TASK DIRECTIONS. Begin with the line that contains "tb), 'dark underside')" and transcribe each line after it, up to and including the last line of the listing below.
-- DATASET EXCERPT start --
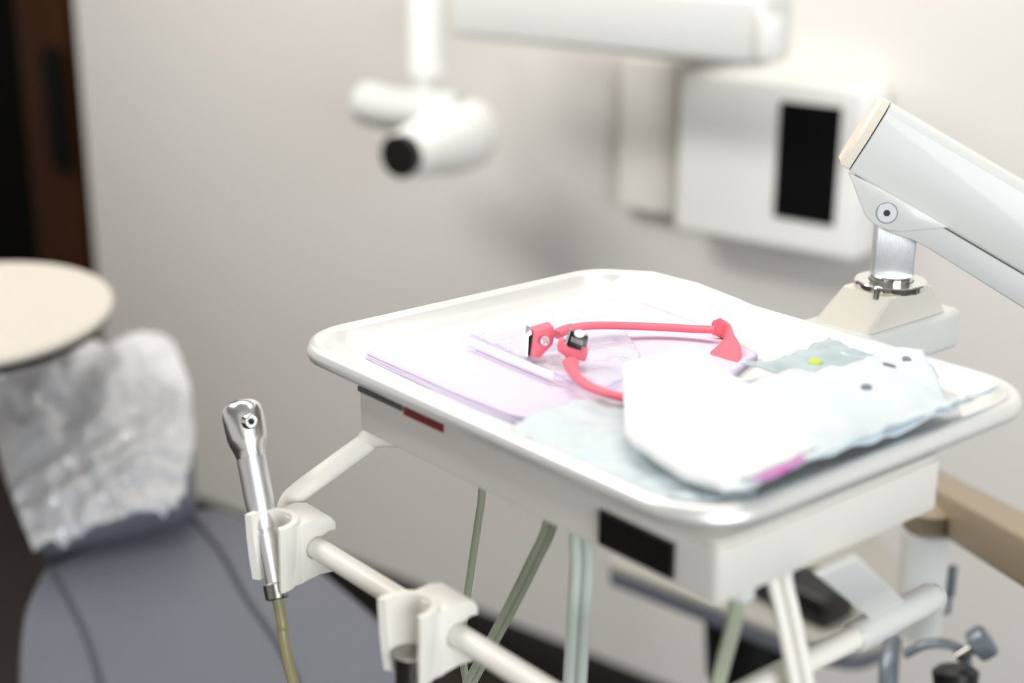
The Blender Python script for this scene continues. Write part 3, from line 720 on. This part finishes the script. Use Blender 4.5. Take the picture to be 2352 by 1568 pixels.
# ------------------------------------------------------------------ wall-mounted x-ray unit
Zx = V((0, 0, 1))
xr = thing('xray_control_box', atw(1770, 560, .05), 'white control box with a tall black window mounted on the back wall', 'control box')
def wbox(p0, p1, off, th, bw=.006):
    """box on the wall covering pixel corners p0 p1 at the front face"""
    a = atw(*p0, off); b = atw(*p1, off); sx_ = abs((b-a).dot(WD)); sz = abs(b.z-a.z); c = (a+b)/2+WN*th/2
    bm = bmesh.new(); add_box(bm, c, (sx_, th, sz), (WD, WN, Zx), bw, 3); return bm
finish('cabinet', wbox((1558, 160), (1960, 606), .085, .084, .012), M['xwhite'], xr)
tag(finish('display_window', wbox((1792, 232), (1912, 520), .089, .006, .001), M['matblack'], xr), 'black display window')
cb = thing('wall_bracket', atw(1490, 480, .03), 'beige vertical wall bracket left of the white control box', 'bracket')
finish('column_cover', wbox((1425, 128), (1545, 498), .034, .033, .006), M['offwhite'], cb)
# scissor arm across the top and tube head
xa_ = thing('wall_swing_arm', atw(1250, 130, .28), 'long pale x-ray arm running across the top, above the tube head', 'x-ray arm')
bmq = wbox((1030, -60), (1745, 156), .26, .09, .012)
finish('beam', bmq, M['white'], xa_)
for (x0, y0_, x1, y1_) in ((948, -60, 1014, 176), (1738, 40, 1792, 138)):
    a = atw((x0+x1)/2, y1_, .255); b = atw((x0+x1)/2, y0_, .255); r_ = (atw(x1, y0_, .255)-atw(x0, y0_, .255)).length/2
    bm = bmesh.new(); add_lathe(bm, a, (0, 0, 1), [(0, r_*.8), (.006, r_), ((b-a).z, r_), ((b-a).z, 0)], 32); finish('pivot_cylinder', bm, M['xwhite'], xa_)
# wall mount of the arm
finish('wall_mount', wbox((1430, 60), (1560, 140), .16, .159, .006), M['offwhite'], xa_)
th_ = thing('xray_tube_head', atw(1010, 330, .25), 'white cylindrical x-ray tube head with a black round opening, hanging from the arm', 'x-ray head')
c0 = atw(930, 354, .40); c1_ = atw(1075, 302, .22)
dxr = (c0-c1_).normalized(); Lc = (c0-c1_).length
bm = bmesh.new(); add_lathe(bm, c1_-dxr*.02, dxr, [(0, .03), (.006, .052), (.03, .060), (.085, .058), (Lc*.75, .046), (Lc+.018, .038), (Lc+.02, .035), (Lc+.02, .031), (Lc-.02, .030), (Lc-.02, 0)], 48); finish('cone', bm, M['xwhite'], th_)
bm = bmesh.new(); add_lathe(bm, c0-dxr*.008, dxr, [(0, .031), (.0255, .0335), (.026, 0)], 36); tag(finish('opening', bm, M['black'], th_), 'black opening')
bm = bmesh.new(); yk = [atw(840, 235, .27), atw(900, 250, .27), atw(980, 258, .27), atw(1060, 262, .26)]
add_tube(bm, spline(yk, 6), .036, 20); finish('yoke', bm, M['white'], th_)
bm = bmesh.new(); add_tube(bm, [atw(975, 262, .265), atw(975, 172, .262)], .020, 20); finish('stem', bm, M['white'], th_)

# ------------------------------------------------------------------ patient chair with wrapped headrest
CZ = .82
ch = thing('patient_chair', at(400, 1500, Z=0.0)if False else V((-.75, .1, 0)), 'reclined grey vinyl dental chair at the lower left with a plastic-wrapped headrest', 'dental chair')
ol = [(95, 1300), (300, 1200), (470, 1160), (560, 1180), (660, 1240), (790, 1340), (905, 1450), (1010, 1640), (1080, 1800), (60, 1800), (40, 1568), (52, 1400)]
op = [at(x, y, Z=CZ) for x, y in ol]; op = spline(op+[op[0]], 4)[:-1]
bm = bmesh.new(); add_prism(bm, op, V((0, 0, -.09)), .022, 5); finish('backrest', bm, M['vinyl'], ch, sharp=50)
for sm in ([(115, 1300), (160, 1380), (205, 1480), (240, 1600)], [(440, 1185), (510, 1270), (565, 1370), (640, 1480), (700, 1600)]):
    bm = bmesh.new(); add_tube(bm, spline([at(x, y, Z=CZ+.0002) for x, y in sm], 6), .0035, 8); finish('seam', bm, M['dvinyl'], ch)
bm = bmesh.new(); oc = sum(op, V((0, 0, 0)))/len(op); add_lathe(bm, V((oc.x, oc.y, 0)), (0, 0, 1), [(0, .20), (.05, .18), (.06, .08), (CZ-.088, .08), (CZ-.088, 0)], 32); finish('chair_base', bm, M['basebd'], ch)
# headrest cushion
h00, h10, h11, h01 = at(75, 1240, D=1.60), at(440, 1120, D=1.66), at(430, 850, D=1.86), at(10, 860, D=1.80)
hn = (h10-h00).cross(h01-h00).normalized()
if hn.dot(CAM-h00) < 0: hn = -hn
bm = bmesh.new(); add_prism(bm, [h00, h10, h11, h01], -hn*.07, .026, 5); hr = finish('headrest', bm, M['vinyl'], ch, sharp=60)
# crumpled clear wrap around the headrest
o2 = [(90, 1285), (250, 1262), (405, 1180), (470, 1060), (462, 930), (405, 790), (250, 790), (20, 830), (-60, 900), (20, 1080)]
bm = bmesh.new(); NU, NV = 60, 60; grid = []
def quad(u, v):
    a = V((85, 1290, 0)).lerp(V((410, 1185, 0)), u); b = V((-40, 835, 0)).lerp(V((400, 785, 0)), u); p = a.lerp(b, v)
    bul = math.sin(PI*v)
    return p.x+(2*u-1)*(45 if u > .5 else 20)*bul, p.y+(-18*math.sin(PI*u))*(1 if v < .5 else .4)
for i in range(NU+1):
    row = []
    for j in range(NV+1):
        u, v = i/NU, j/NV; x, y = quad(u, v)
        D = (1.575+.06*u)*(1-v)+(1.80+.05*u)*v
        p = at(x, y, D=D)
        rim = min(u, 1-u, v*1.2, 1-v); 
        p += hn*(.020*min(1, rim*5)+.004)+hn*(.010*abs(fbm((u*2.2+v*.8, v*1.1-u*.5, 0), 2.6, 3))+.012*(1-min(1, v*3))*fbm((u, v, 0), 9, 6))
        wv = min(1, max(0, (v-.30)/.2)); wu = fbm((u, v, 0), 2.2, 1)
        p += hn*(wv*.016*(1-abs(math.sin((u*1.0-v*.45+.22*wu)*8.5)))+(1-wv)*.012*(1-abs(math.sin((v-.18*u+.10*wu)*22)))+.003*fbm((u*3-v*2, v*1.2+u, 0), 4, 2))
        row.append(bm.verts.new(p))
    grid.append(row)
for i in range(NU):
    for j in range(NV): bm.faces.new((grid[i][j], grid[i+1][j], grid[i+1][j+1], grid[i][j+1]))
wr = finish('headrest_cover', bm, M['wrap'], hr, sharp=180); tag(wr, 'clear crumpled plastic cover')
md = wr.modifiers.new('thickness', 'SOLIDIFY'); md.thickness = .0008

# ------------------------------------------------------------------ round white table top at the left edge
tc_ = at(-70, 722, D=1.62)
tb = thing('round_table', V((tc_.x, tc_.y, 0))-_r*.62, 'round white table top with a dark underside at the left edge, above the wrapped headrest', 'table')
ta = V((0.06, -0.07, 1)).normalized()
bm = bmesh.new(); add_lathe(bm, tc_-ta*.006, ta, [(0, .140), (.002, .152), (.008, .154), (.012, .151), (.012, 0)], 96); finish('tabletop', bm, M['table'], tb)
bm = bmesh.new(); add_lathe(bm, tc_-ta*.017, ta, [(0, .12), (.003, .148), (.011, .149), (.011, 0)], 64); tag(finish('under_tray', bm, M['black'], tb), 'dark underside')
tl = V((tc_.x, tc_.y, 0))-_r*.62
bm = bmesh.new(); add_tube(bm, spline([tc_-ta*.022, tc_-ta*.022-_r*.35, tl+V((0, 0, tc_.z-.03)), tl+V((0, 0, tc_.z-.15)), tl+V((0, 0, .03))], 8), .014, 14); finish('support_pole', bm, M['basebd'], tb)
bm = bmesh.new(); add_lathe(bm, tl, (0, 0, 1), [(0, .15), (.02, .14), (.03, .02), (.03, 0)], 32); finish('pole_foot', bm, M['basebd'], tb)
-- DATASET EXCERPT end --
RESPONSE TO THIS EXERCISE.
bm = bmesh.new(); add_lathe(bm, tc_-ta*.017, ta, [(0, .12), (.003, .148), (.011, .149), (.011, 0)], 64); tag(finish('under_tray', bm, M['black'], tb), 'dark underside')
tl = V((tc_.x, tc_.y, 0))-_r*.62
bm = bmesh.new(); add_tube(bm, spline([tc_-ta*.022, tc_-ta*.022-_r*.35, tl+V((0, 0, tc_.z-.03)), tl+V((0, 0, tc_.z-.15)), tl+V((0, 0, .03))], 8), .014, 14); finish('support_pole', bm, M['basebd'], tb)
bm = bmesh.new(); add_lathe(bm, tl, (0, 0, 1), [(0, .15), (.02, .14), (.03, .02), (.03, 0)], 32); finish('pole_foot', bm, M['basebd'], tb)